I love that story.  And this picture book is cute with a good message. It's a familiar story... in particular, it reminded me of Rudolph the Red Nosed Reindeer, but I still found it charming.  It tells of red ladybugs who love playing in the sun, but when a green ladybug tries to join them, they shoo her away because she looks different from them. But when a bug catcher starts scooping up the ladybugs in a jar, it's the green ladybug who saves the day.  The pictures are cute and simple, although somewhat repetitive, but I think kids will enjoy the rhyming story. Overall a nice little read.

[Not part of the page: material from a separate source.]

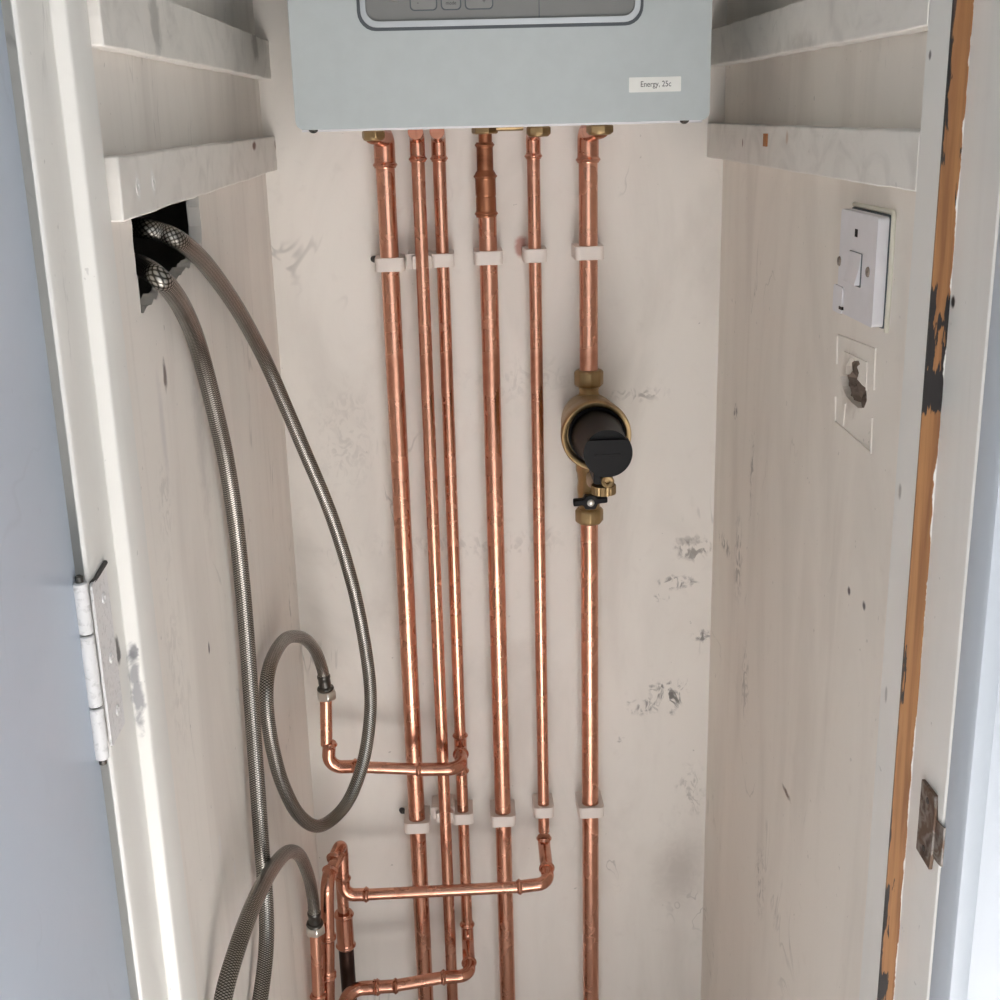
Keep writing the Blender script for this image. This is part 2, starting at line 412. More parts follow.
# battens that once carried shelves
def batten(label, x0, x1, z0, z1, y0, y1, g):
    o = thing('shelf_batten', label, 'batten', ((x0+x1)/2, y0, z0), g)
    bm = B(); ny = 26; vs = []
    for i in range(ny+1):
        y = y0+(y1-y0)*i/ny; j = lambda: random.uniform(-.0005, .0005)
        vs.append([bm.verts.new((x+j(), y, z+j())) for x, z in ((x0, z0), (x1, z0), (x1, z1), (x0, z1))])
    for a, b in zip(vs, vs[1:]):
        for k in range(4): bm.faces.new((a[k], a[(k+1) % 4], b[(k+1) % 4], b[k]))
    bm.faces.new(vs[0][::-1]); bm.faces.new(vs[-1])
    obj('timber', bm, 'batten', o, bevel=.0012)
    return o
G = 'white shelf battens on the cupboard sides'
b1 = batten('white painted batten on left wall directly above the dark hole', XL, -.1993, 1.4415, 1.480, .803, YB, G)
b2 = batten('upper white batten on left wall at top edge of picture', XL, -.1993, 1.543, 1.585, .80, YB, G)
b3 = batten('lower white batten on right wall with small bare wood square',   .31, XR, 1.443, 1.482, .849, YB, G)
b4 = batten('upper white batten on right wall beside grey boiler casing', .31, XR, 1.546, 1.586, .849, YB, G)
q = atx(766, 140, .31)
obj('wood_peg', box(B(), .3085, .312, q.y-.006, q.y+.006, q.z-.006, q.z+.006), 'barewood', b3)['label'] = 'small square of bare orange wood'
for p in ((138, 187), (154, 182)):
    q = atx(*p, -.1993)
    obj('filled_screw_hole', lathe(B(), (-.1998, q.y, q.z), (1, 0, 0), [(0, .006), (.0008, .0055), (.0008, .002), (-.001, .0015), (-.001, 0)], 18), 'batten', b1)

# ------------------------------------------------------------------ door frame
def slab(name, x0, x1, y0, y1, mat, z0=0, z1=2.25, bev=.0012): return struct(name, box(B(), x0, x1, y0, y1, z0, z1), mat, None, bev)
bm = B()       # left lining, rebate and stop as one profile
KL = .97       # the left lining stands a little proud of the wall as well
prof = [(-.2125, .823), (-.2125, .782), (-.2135, .7795), (-.2205, .7780), (-.2222, .7775), (-.2222, .727), (-.2235, .7225), (-.2262, .7215), (-.2262, .745), (-.30, .745), (-.30, .823)]
prism(bm, [[(a*KL, b*KL) for a, b in prof]], XY, 0, 2.0); struct('trim_2', bm, 'jamb', None, .0008)
K = .948       # right lining stands 20 mm proud of the wall; battens butt against its back
sc_ = lambda pr: [(a*K, b*K) for a, b in pr]
prof = sc_([(.327, .8955), (.327, .8545), (.328, .8535), (.3400, .8535), (.3400, .789), (.3425, .7865), (.42, .7865), (.42, .8955)])
struct('trim_3', prism(B(), [prof], XY, 0, 2.0), 'jamb', None, .0006)
struct('trim_4', box(B(), .3268*K, .3402*K, .8515*K, .8537*K, 0, 2.0), 'stripped', smooth=False)
prof = sc_([(.3408, .7862), (.3408, .7585), (.3425, .7555), (.350, .7545), (.356, .757), (.360, .7555), (.372, .750), (.390, .746), (.412, .7455), (.418, .748), (.42, .7862)])
struct('trim_5', prism(B(), [prof], XY, 0, 2.05), 'architrave')
slab('trim_6', -.30, .40, .725, .88, 'jamb', 2.0, 2.25)
struct('wall_front', box(box(B(), -1.6, -.29, .725, .80, 0, 2.25), XR*.99+.07, 1.8, .7458, .8489, 0, 2.25), 'roomwall')
# the open door
bm = B(); w = .62; th = .035
prism(bm, [rrect(0, w, -th, 0, .003, 3)], XY, .01, 1.98)
a = math.radians(-91.2)
bmesh.ops.rotate(bm, verts=bm.verts, cent=(0, 0, 0), matrix=Matrix.Rotation(a, 3, 'Z'))
bmesh.ops.translate(bm, verts=bm.verts, vec=(-.2296*KL, .7205*KL, 0))
struct('door_1', bm, 'door', None, 0)

# hinge between the open door and the left lining
z1, z0 = 1.236, 1.128
h = thing('butt_hinge', 'old butt hinge thick with chipped white paint on left door frame', 'hinge', (-.2285*KL, .7155*KL, 1.5+(z0-1.5)*KL))
def kl_(bm):
    for v in bm.verts: v.co = EYE+(v.co-EYE)*KL
    return bm
bm = B()
prism(bm, [rrect(.7175, .750, z0, z1, .002, 3)], YZ, -.2224, -.2206); obj('frame_leaf', kl_(bm), 'hinge', h, .0005)
for zz in (z0+.016, z0+.052, z0+.092):
    obj('screw', kl_(lathe(B(), (-.2207, .737, zz), (1, 0, 0), [(0, .0038), (.0008, .0034), (.0010, .0015), (.0002, .0012), (.0002, 0)], 16)), 'hinge', h)
kz = [z0-.006, z0+.030, z0+.078, z1+.004]
for i in range(3):
    a_, b_ = kz[i]+.0006, kz[i+1]-.0006
    obj('knuckle', kl_(lathe(B(), (-.2265, .7135, a_), (0, 0, 1), [(0, .0036), (.0008, .0044), (b_-a_-.0008, .0044), (b_-a_, .0036)], 20)), 'hinge', h)
obj('pin', kl_(lathe(B(), (-.2265, .7135, z0-.010), (0, 0, 1), [(0, .001), (.001, .0024), (z1-z0+.017, .0024), (z1-z0+.018, .001)], 14)), 'ferrule', h)['label'] = 'dark steel hinge pin'
bm = B(); sweep(bm, [(-.2222, .7225, z1-.001), (-.2215, .735, z1+.0005), (-.2212, .7515, z1+.002)], .0016, 8); obj('chipped_edge', kl_(bm), 'plug', h)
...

Disclaimer: I received an e-copy of this book from the author in exchange for an honest, unbiased review. All opinions are my own.

Wednesday, May 3, 2017

Children's Book Week

Happy Children's Book Week! 



There are lots of events and activities going on this week. You can find an event near you on this map.  You can also find bookmarks and other cool things on Every Child a Reader's website.  

I love this poster by Christian Robinson. 





Thursday, April 27, 2017

Smudge, the Little Lost Lamb

Smudge, the Little Lost Lamb by James Herriot, illustrated by Ruth Brown (Macmillan, 1991). 

This is a sweet book about a little lamb who, one spring day, decides to venture out from his farmyard to explore the world. However, he soon becomes lost and is unable to find his way home. Luckily he meets some nice people along the way who eventually help return him to his mother. The story is text-heavy so probably best for ages 5 and up. I really like the watercolor illustrations. A nice read for springtime.